The deal will see Halliburton paying $78.62 per Baker Hughes share, which represents an equity value of $34.6bn. Baker Hughes stockholders will own around 36 per cent of the combined company upon completion of the acquisition. Halliburton said it intended to finance the cash portion of the acquisition through a combination of cash on hand and fully committed debt financing.

Dave Lesar, chairman and chief executive of Halliburton, said the deal would “create a bellwether global oilfield services company and offer compelling benefits for the stockholders, customers and other stakeholders of Baker Hughes and Halliburton”.

He added: “The stockholders of Baker Hughes will immediately receive a substantial premium and have the opportunity to participate in the significant upside potential of the combined company.
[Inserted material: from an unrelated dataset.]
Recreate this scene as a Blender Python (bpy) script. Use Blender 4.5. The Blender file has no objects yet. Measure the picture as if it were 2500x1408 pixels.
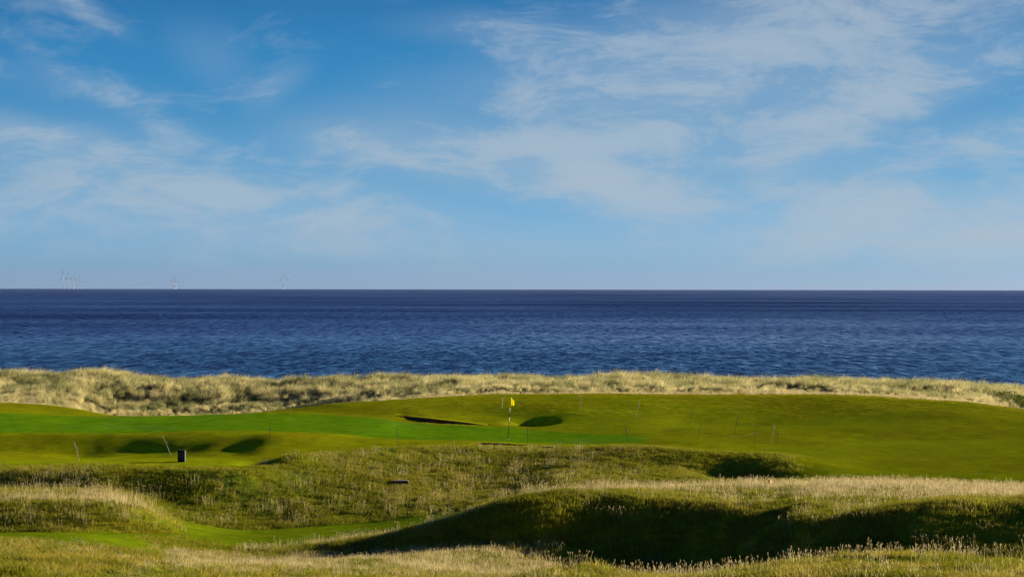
import bpy, bmesh, math, random
import numpy as np
from mathutils import Vector, Matrix

random.seed(7)
RNG = np.random.default_rng(11)
SC = bpy.context.scene
COL = SC.collection
R = math.radians

# ---------------------------------------------------------------- camera
CAM_H = 12.5            # metres above the sea
FPX = 2500 * 70 / 36    # focal length in photograph pixels
ROLL = 0.0016
cam = bpy.data.cameras.new('camera')
cam.lens = 70; cam.sensor_width = 36; cam.clip_start = 0.5; cam.clip_end = 90000
camo = bpy.data.objects.new('camera', cam); COL.objects.link(camo)
camo.location = (0, 0, CAM_H); camo.rotation_euler = (R(90), -ROLL, 0)
SC.camera = camo

# ---------------------------------------------------------------- light and sky
SUN_EL = 12.0           # degrees above the horizon
SUN_AZ = 30.0           # degrees beyond the picture plane, on the right
sd = Vector((math.cos(R(SUN_EL)) * math.cos(R(SUN_AZ)), math.cos(R(SUN_EL)) * math.sin(R(SUN_AZ)), math.sin(R(SUN_EL))))
sun = bpy.data.lights.new('sun', 'SUN'); sun.energy = 5.0; sun.angle = R(0.55); sun.color = (1.0, 0.88, 0.66)
suno = bpy.data.objects.new('sun', sun); COL.objects.link(suno)
suno.rotation_euler = (-sd).to_track_quat('-Z', 'Y').to_euler()
suno.location = (60, 60, 60)
SC.view_settings.view_transform = 'Standard'; SC.view_settings.look = 'None'
SC.view_settings.exposure = 2.05; SC.view_settings.gamma = 1.0
SC.view_settings.use_curve_mapping = False
SKY_STRENGTH = 0.05
SC.cycles.max_bounces = 4; SC.cycles.diffuse_bounces = 2; SC.cycles.glossy_bounces = 2; SC.cycles.transmission_bounces = 2; SC.cycles.volume_bounces = 0

class NT:
    """small helper round a node tree"""
    def __init__(s, tree): s.t = tree; s.n = tree.nodes; s.l = tree.links
    def node(s, typ, **kw):
        n = s.n.new(typ)
        for k, v in kw.items(): setattr(n, k, v)
        return n
    def link(s, a, b): s.l.new(a, b)
    def put(s, sock, v):
        if isinstance(v, bpy.types.NodeSocket): s.l.new(v, sock)
        elif v is not None: sock.default_value = v
    def math(s, op, a, b=None, c=None, clamp=False):
        n = s.node('ShaderNodeMath', operation=op); n.use_clamp = clamp
        for i, v in enumerate((a, b, c)):
            if v is not None: s.put(n.inputs[i], v)
        return n.outputs[0]
    def vmath(s, op, a, b=None):
        n = s.node('ShaderNodeVectorMath', operation=op)
        s.put(n.inputs[0], a)
        if b is not None: s.put(n.inputs[1], b)
        return n.outputs[1] if op in ('LENGTH', 'DOT_PRODUCT', 'DISTANCE') else n.outputs[0]
    def mix(s, fac, a, b, blend='MIX'):
        n = s.node('ShaderNodeMix', data_type='RGBA', blend_type=blend)
        s.put(n.inputs[0], fac); s.put(n.inputs[6], a); s.put(n.inputs[7], b)
        return n.outputs[2]
    def comb(s, x, y, z):
        n = s.node('ShaderNodeCombineXYZ')
        for i, v in enumerate((x, y, z)): s.put(n.inputs[i], v)
        return n.outputs[0]
    def sep(s, v):
        n = s.node('ShaderNodeSeparateXYZ'); s.put(n.inputs[0], v); return n.outputs
    def noise(s, vec, scale, detail=3.0, rough=0.5, dist=0.0, color=False):
        n = s.node('ShaderNodeTexNoise')
        s.put(n.inputs['Vector'], vec); n.inputs['Scale'].default_value = scale
        n.inputs['Detail'].default_value = detail; n.inputs['Roughness'].default_value = rough
        n.inputs['Distortion'].default_value = dist
        return n.outputs['Color' if color else 'Fac']
    def ramp(s, fac, stops, interp='LINEAR'):
        n = s.node('ShaderNodeValToRGB'); n.color_ramp.interpolation = interp
        e = n.color_ramp.elements
        while len(e) < len(stops): e.new(0.5)
        for i, (p, c) in enumerate(stops):
            e[i].position = p; e[i].color = tuple(c) + ((1,) if len(c) == 3 else ())
        s.put(n.inputs[0], fac); return n.outputs[0]
    def mrange(s, v, a, b, c=0.0, d=1.0, smooth=False):
        n = s.node('ShaderNodeMapRange'); n.interpolation_type = 'SMOOTHSTEP' if smooth else 'LINEAR'
        s.put(n.inputs[0], v)
        for i, x in enumerate((a, b, c, d)): n.inputs[i + 1].default_value = x
        return n.outputs[0]

def build_world():
    w = bpy.data.worlds.new('World'); SC.world = w; w.use_nodes = True
    w.node_tree.nodes.clear(); t = NT(w.node_tree)
    out = t.node('ShaderNodeOutputWorld'); bg = t.node('ShaderNodeBackground')
    bg.inputs['Strength'].default_value = SKY_STRENGTH
    t.link(bg.outputs[0], out.inputs[0])
    sky = t.node('ShaderNodeTexSky'); sky.sky_type = 'NISHITA'; sky.sun_disc = False
    sky.sun_elevation = R(SUN_EL); sky.sun_rotation = R(90 - SUN_AZ)
    sky.altitude = 10; sky.air_density = 1.0; sky.dust_density = 0.6; sky.ozone_density = 2.0
    d = t.node('ShaderNodeTexCoord').outputs['Generated']
    x, y, z = t.sep(d)
    az = t.math('MULTIPLY', t.math('ARCTAN2', x, y), 180 / math.pi)     # degrees right of straight ahead
    el = t.math('MULTIPLY', t.math('ARCSINE', z), 180 / math.pi)
    # clear autumn air: the blue deepens quickly above the horizon
    f = t.mrange(el, 0.0, 9.0)
    tint = t.ramp(f, [(0.0026, (0.225, 0.397, 0.945)), (0.0183, (0.201, 0.38, 0.954)), (0.0707, (0.15, 0.335, 0.825)), (0.1624, (0.121, 0.284, 0.712)), (0.3326, (0.082, 0.222, 0.498)), (0.5291, (0.046, 0.179, 0.38)), (0.7517, (0.029, 0.158, 0.324)), (0.8958, (0.026, 0.135, 0.276))])
    even = t.mrange(az, -13.0, 13.0, 1.10, 0.84)
    base = t.mix(1.0, t.vmath('MULTIPLY', sky.outputs[0], (1.74, 1.74, 1.74)), tint, 'MULTIPLY')
    base = t.mix(1.0, base, t.comb(even, even, even), 'MULTIPLY')
    # high cirrus
    def deg(px, py): return ((px - 1250) / FPX * 180 / math.pi, (704 - py) / FPX * 180 / math.pi)
    pv = t.comb(az, el, 0.0)
    warp = t.vmath('SUBTRACT', t.noise(pv, 0.16, 2, 0.45, color=True), (0.5, 0.5, 0.5))
    wsc = t.node('ShaderNodeVectorMath', operation='SCALE'); t.link(warp, wsc.inputs[0]); wsc.inputs['Scale'].default_value = 2.0
    pw = t.vmath('ADD', pv, wsc.outputs[0])
    banks = [(1250, 395, 380, 60, -9, .62), (1500, 330, 420, 100, -4, .42), (1900, 150, 430, 150, 14, .72), (2060, 290, 200, 70, 28, .70),
             (2080, 530, 170, 66, 10, 1.15), (2420, 560, 200, 100, 28, 1.05), (2380, 340, 300, 45, 14, .60), (1560, 500, 200, 60, -14, .62),
             (1250, 105, 200, 45, -6, .38), (60, 330, 220, 32, -10, .62), (300, 250, 200, 26, -22, .22), (150, 215, 200, 28, -5, .16), (690, 225, 34, 60, -60, .34),
             (520, 150, 90, 45, -30, .22), (520, 430, 520, 90, -8, .36), (450, 540, 700, 90, -5, .42), (1600, 610, 500, 45, 0, .26), (170, 20, 130, 24, -28, .45),
             (2000, 30, 500, 60, 3, .40), (1500, 200, 350, 60, 3, .30), (900, 370, 160, 36, -14, .35), (1880, 440, 90, 60, 40, .36), (2100, 615, 300, 34, 5, .45), (2350, 190, 220, 70, 22, .40)]
    tot = None
    for (px, py, sx, sy, ang, amp) in banks:
        a0, e0 = deg(px, py); k = 180 / math.pi / FPX
        mp = t.node('ShaderNodeMapping', vector_type='TEXTURE')
        t.link(pw, mp.inputs[0])
        mp.inputs['Location'].default_value = (a0, e0, 0); mp.inputs['Rotation'].default_value = (0, 0, R(ang))
        mp.inputs['Scale'].default_value = (sx * k, sy * k, 1)
        ln = t.vmath('LENGTH', mp.outputs[0])
        g = t.math('MULTIPLY', t.mrange(ln, 2.0, 0.0, 0, 1, True), amp)
        tot = g if tot is None else t.math('ADD', tot, g)
    # wisps drawn out by the wind, in two directions
    def wisp(ang, stretch, scale, detail, rough, dist, src=pw):
        mp = t.node('ShaderNodeMapping'); t.link(src, mp.inputs[0])
        mp.inputs['Rotation'].default_value = (0, 0, R(ang)); mp.inputs['Scale'].default_value = (1 / stretch, 1, 1)
        return t.noise(mp.outputs[0], scale, detail, rough, dist)
    w1 = wisp(-22, 3.6, 0.8, 10, 0.70, 0.5); w2 = wisp(26, 3.2, 0.9, 10, 0.70, 0.5)
    w3 = wisp(8, 1.8, 0.30, 4, 0.5, 0.2)
    wv = t.math('ADD', t.math('MULTIPLY', t.math('SUBTRACT', w1, 0.5), 1.9), t.math('ADD', t.math('MULTIPLY', t.math('SUBTRACT', w2, 0.5), 1.9), t.math('MULTIPLY', t.math('SUBTRACT', w3, 0.5), 0.8)))
    veil = t.math('MULTIPLY', tot, 0.42)
    wisps = t.math('MULTIPLY', t.mrange(t.math('ADD', wv, t.math('MULTIPLY', tot, 0.46)), 0.02, 0.78, 0, 1, True), t.math('ADD', 0.24, t.math('MULTIPLY', tot, 1.3)))
    dens2 = t.math('ADD', veil, t.math('MULTIPLY', wisps, 0.85))
    dens2 = t.math('SUBTRACT', 1.0, t.math('POWER', 2.718, t.math('MULTIPLY', dens2, -1.9)))
    low = t.mrange(el, 0.0, 1.6, 0.25, 1.0, True)
    dens2 = t.math('MULTIPLY', dens2, low)
    cc = t.mix(f, (2.10, 2.58, 2.95, 1), (1.80, 2.30, 2.85, 1))
    col = t.mix(t.math('MULTIPLY', dens2, 0.92), base, cc)
    t.link(col, bg.inputs[0])
build_world()

# ---------------------------------------------------------------- helpers
def tag(o, label=None, cat=None, group=None, kind=None):
    if label: o['label'] = label
    if cat: o['category'] = cat
    if group: o['group'] = group
    if kind: o['kind'] = kind
    return o

def mesh_obj(name, verts, faces, mat=None, parent=None, smooth=False, link=True):
    m = bpy.data.meshes.new(name)
    m.from_pydata([tuple(v) for v in verts], [], [tuple(f) for f in faces]); m.update()
    if smooth: m.polygons.foreach_set('use_smooth', [True] * len(m.polygons))
    o = bpy.data.objects.new(name, m)
    if mat: m.materials.append(mat)
    if link: COL.objects.link(o)
    if parent is not None: o.parent = parent
    return o

def bm_obj(name, bm, mat=None, parent=None, smooth=False):
    m = bpy.data.meshes.new(name); bm.to_mesh(m); bm.free()
    if smooth: m.polygons.foreach_set('use_smooth', [True] * len(m.polygons))
    o = bpy.data.objects.new(name, m); COL.objects.link(o)
    if mat: m.materials.append(mat)
    if parent is not None: o.parent = parent
    return o

def empty(name, loc):
    o = bpy.data.objects.new(name, None); COL.objects.link(o); o.location = loc
    o.empty_display_size = 0.3
    return o

def tube(pts, radii, n=8, caps=True):
    """verts, faces of a tube through pts"""
    V, F = [], []
    pts = [Vector(p) for p in pts]
    for i, p in enumerate(pts):
        a = pts[max(i - 1, 0)]; b = pts[min(i + 1, len(pts) - 1)]
        dr = (b - a).normalized()
        up = Vector((0, 0, 1)) if abs(dr.z) < 0.9 else Vector((1, 0, 0))
        s = dr.cross(up).normalized(); u = s.cross(dr)
        for k in range(n):
            an = 2 * math.pi * k / n
            V.append(p + (s * math.cos(an) + u * math.sin(an)) * radii[i])
    for i in range(len(pts) - 1):
        for k in range(n):
            F.append((i * n + k, i * n + (k + 1) % n, (i + 1) * n + (k + 1) % n, (i + 1) * n + k))
    if caps:
        F.append(tuple(range(n))[::-1]); F.append(tuple((len(pts) - 1) * n + k for k in range(n)))
    return V, F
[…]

Our stockholders know our management team and know we live up to our commitments. We know how to create value, how to execute and how to integrate in order to make this combination successful.”

According to Lesar, the acquisition is expected to boost Halliburton’s cash flow by the end of the first year after closing, and to be accretive to earnings per share by the end of the second year. The deal is also ex­pected to yield annual cost synergies of nearly $2bn.

Martin Craighead, chairman and chief executive of Baker Hughes, commented: “By combining two great companies that have delivered cutting-edge solutions to customers in the worldwide oil and gas industry for more than a century, we will create a new world of opportunities to advance the development of technologies for our customers. We envision a combined company capable of achieving opportunities that neither company would have realised as well – or as quickly – on its own.”

Baker Hughes last week rejected Halliburton’s initial offer, which it claimed was not at an “adequate value level”.